October 08, 2012, 07:38 AM
Filed Under: Finance News
Related: Social Media

Many CFOs and their organizations are ignoring new social-media technologies and networks because they’re “not comfortable with them,” said Cal Slemp, managing director of Protiviti, a consultancy and internal audit firm, speaking on a panel about the risks and rewards of social media at this week’s CFO Rising Conference in Las Vegas.

Other finance chiefs, he said, are letting social-media initiatives “go into skunk works” (projects run by a loosely structured group of people with little funding and less oversight).

CFOs have a plethora of concerns that cause them to resist making a wholehearted, structured commitment to social-media initiatives and investments. There’s the oft-cited difficulty of determining the value of Facebook “likes”(underlined by Facebook’s much-publicized problems with monetizing mobile ads) and the equally problematic worth of a tweet, or a post on Pinterest. At the same time, the work of crafting robust policies and guidelines for the safe use of social media can be daunting. (“Yes, by all means involve legal,” advised Slemp.)

But the panel strongly felt that businesses that hold back are missing an enormous opportunity given the number of potential customers involved in active social networking.

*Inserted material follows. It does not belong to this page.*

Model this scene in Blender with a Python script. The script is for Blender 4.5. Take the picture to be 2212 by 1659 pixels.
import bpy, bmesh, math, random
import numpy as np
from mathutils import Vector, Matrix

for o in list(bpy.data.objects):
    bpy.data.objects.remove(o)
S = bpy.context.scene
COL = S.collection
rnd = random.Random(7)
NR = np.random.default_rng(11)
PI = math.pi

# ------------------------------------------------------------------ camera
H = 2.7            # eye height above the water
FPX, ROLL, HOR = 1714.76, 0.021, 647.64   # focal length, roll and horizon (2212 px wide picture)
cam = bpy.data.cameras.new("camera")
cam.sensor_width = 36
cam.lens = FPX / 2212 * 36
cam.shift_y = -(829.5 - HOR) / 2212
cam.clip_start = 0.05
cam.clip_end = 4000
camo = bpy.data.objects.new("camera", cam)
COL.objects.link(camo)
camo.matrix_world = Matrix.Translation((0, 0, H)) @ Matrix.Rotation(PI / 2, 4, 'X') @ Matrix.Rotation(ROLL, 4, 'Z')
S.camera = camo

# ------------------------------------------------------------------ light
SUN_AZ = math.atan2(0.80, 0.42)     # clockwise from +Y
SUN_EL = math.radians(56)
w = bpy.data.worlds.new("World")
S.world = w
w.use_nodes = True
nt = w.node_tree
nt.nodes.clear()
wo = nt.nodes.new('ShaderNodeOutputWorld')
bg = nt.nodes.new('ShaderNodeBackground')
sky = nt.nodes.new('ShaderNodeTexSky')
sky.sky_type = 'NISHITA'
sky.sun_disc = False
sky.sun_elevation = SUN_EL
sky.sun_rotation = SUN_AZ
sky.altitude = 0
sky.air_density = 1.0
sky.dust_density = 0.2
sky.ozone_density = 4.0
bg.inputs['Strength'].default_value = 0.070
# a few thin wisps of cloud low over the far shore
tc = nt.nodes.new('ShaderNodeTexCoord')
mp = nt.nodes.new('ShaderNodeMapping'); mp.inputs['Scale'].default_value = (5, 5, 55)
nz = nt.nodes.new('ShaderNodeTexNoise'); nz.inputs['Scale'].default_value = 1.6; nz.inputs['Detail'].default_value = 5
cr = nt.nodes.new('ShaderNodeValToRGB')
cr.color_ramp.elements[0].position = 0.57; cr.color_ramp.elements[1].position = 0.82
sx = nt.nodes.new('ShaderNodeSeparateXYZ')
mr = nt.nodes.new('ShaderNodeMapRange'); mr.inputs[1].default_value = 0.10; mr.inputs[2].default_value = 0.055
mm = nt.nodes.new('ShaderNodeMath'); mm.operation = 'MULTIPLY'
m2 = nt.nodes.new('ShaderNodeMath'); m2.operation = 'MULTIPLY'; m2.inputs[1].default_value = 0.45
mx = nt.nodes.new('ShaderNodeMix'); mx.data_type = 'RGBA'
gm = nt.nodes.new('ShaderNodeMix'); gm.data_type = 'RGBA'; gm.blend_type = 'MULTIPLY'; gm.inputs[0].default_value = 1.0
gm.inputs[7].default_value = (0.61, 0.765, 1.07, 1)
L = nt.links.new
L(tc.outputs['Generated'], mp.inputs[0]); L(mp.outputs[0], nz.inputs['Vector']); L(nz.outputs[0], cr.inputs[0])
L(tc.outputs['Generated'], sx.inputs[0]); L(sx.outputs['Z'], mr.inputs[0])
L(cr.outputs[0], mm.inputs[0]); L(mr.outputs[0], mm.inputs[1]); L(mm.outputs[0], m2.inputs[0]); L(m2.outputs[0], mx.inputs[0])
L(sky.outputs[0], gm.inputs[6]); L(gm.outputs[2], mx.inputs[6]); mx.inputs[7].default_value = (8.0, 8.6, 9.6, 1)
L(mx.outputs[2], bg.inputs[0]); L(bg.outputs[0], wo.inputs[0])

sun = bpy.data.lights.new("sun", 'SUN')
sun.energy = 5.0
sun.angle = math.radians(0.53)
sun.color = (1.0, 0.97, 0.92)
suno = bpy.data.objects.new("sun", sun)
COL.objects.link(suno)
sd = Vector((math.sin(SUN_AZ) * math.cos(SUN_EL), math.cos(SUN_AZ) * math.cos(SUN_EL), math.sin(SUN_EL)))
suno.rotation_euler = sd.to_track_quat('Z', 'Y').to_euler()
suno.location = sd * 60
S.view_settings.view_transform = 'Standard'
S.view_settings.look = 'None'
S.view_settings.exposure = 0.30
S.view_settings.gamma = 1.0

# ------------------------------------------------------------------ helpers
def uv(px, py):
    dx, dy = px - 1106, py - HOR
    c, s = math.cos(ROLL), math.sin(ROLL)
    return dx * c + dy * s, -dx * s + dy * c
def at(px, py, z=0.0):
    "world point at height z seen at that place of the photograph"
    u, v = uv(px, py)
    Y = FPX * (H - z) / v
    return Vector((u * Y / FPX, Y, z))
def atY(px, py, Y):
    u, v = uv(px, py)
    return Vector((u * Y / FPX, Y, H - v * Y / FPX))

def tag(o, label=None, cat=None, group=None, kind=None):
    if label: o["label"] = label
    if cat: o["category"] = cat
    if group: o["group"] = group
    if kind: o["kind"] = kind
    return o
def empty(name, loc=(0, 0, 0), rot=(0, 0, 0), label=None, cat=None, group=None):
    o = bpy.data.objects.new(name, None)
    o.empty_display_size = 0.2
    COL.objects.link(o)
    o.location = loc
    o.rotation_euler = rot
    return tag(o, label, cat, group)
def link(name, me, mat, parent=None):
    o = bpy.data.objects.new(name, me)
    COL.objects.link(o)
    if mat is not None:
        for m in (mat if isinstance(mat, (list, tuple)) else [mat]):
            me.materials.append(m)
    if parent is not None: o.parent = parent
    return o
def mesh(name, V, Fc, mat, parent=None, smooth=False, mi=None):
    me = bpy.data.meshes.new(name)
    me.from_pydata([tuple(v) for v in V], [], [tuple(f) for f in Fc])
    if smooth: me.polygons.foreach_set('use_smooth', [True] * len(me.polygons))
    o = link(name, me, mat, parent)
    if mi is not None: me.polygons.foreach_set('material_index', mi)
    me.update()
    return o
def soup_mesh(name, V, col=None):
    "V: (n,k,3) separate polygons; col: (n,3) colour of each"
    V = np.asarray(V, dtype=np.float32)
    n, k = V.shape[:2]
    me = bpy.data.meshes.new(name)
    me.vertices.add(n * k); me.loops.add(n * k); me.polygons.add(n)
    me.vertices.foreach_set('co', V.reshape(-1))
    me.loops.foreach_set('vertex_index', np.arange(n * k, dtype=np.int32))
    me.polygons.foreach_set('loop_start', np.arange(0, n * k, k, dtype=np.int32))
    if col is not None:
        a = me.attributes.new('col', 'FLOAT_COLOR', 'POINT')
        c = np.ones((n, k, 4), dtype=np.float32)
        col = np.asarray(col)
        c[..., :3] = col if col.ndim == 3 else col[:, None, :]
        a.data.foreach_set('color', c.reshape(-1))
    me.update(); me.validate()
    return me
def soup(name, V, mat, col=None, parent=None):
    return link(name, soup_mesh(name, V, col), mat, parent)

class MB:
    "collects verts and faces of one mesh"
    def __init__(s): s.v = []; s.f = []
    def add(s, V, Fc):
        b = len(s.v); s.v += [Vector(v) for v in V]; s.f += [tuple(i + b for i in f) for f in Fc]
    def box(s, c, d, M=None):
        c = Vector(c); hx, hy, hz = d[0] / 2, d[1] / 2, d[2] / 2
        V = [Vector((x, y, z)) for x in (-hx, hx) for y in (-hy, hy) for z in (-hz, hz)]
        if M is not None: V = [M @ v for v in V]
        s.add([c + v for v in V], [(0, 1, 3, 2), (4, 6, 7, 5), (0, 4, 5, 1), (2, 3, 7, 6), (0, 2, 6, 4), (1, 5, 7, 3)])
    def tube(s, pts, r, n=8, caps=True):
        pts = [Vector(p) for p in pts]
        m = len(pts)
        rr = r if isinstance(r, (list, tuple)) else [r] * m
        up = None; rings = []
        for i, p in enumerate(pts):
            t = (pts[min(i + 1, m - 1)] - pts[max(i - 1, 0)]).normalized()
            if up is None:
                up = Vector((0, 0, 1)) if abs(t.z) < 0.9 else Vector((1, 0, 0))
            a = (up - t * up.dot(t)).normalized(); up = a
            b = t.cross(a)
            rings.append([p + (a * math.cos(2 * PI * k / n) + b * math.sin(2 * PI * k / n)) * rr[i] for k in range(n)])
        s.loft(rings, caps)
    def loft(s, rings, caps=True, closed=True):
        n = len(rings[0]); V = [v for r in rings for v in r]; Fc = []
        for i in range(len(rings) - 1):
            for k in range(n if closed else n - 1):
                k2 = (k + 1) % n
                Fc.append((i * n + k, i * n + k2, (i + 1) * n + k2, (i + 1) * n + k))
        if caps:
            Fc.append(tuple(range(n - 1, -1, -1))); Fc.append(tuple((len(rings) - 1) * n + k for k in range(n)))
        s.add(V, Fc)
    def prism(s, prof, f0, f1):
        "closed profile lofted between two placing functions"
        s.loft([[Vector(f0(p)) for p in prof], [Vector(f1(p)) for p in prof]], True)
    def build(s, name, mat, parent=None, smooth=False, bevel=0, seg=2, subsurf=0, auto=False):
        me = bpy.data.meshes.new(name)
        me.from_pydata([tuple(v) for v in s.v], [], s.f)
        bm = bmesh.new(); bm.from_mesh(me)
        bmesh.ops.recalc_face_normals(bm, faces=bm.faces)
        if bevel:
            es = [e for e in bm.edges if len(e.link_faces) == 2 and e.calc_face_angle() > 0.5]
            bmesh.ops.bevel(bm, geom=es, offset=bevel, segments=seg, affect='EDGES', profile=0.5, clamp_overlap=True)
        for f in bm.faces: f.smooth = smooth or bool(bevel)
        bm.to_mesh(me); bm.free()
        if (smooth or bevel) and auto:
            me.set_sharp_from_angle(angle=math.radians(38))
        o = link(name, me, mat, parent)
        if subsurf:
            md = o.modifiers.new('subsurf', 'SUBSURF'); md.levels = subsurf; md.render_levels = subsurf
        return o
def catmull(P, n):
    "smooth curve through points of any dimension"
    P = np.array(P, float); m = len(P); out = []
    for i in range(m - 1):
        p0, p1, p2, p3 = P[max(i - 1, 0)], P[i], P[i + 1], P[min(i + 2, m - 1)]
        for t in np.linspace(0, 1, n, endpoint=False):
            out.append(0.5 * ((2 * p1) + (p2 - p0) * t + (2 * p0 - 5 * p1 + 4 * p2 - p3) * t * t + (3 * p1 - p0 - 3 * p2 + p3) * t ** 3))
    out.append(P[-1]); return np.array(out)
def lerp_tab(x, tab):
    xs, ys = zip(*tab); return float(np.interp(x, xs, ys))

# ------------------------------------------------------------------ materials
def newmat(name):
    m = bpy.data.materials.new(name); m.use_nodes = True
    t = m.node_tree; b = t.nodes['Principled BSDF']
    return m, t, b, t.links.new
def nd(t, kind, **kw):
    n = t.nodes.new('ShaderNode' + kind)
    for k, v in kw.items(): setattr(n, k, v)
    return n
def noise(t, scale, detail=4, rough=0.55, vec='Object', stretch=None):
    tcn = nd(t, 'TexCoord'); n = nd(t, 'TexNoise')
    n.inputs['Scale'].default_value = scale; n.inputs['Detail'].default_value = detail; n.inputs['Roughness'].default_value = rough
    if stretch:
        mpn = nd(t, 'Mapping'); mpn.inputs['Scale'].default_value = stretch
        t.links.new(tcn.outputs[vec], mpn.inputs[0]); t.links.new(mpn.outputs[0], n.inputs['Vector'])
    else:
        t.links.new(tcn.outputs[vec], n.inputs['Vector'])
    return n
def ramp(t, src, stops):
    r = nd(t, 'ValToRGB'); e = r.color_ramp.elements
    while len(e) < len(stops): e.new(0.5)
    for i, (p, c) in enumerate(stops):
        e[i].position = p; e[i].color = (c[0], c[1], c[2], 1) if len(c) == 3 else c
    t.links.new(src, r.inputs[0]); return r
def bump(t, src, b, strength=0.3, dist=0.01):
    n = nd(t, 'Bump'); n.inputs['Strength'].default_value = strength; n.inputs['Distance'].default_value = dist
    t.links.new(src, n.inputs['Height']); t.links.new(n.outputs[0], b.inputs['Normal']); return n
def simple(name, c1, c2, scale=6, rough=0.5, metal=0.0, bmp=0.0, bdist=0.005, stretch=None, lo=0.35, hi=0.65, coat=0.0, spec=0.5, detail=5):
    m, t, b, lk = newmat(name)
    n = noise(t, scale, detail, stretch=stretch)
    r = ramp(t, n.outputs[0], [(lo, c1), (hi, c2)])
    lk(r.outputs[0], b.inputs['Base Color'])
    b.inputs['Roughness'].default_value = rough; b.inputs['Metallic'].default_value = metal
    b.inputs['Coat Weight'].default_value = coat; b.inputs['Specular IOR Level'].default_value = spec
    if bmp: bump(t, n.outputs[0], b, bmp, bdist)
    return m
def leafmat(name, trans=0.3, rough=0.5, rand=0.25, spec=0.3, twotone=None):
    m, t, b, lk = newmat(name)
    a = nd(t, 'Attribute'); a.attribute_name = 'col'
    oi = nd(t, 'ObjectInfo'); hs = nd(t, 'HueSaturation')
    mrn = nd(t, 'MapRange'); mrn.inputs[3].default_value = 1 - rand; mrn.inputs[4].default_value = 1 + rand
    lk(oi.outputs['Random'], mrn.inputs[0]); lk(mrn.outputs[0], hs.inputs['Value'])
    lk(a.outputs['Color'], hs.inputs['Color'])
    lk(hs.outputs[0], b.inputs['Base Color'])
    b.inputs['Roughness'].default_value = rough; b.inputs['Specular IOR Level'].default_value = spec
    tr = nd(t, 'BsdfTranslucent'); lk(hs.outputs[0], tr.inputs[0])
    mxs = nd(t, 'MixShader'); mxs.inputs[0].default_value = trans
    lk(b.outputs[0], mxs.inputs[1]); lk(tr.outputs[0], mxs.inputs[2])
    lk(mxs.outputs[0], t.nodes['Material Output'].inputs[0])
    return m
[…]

According to Edison Research, a market research and polling firm, in 2011 that included 46 million Americans over the age of 12 who checked their social-media sites and services “several times a day,” and the 33% of social-media users who followed a brand on a social network this year (more than double the 16% that did so last year).

However, when organizations dip their toes into the social-media pool “without establishing business requirements or identifying their target markets,” said Slemp, their efforts don’t get the proper funding and don’t achieve good integration with the business’s IT infrastructure. Consequently, the well-known risks of social media — including reputational damage and the inadvertent exposure of critical and private business information — can quickly overwhelm its benefits and any hoped-for return on investment.